The importance of the court reporter in preserving the record on appeal
Tuesday, November 16, 2010 at 9:14AM
Donna Bader in Blogroll
One component of the "record" is the reporter's transcript.  Without it, you are lost in appealing a judgment based on lack of substantial evidence or even abuse of discretion.  That means you must consider the court reporter an important player in the trial proceedings.  Treat the court reporter with respect by being aware of the pressures of reporting a trial and attempt to make his or her job easier by speaking clearly, not talking over others, and spelling out difficult words.

At times, the trial court may suggest that you have a conference in chambers or a sidebar conference.  For a variety of reasons, it may be decided that the court reporter is not necessary.  It could be the inconvenience of moving around the courtroom, the belief that the conference will be short or the hope that it will be more frank if it is not reported.   Is that really a good plan?    If you believe that a crucial issue will be discussed, either in chambers or in a sidebar conference, ask that the reporter be present to record the conference.  If you fail to do so, the reviewing court will presume the unreported proceedings would have shown the absence of error.

If you are unable to have the reporter present in chambers, try to get the gist of the conference on record once you return to court or file a declaration with the court as to what happened.  You may believe that it might be upsetting to the judge to have this layer of added protection, but your duty is to protect your client's rights, including the right to appeal, and not to please the trial court.

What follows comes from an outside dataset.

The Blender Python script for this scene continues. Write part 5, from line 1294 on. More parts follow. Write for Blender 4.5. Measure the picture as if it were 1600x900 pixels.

Trying to save money by not having a reporter present at trial is a matter of being penny-wise, pound-foolish. If you client does not want to arrange or pay for a court reporter for trial, it may be tantamount to waiving any right to appeal on certain grounds.   It is as if the client is willing to rely  on an error-free single shot at justice.  If objections are not reported, it is as if they were never made.  This failure is a death knell for substantial evidence appeals.  “[I]t is presumed that the unreported trial testimony would demonstrate the absence of error.”  (Estate of Fain (1999) 75 Cal.App.4th 973, 992.)  You will fare no better – unless it is too blatant for the court to presume otherwise – if you fail to show abuse by presenting the lower court’s reasoning and actions.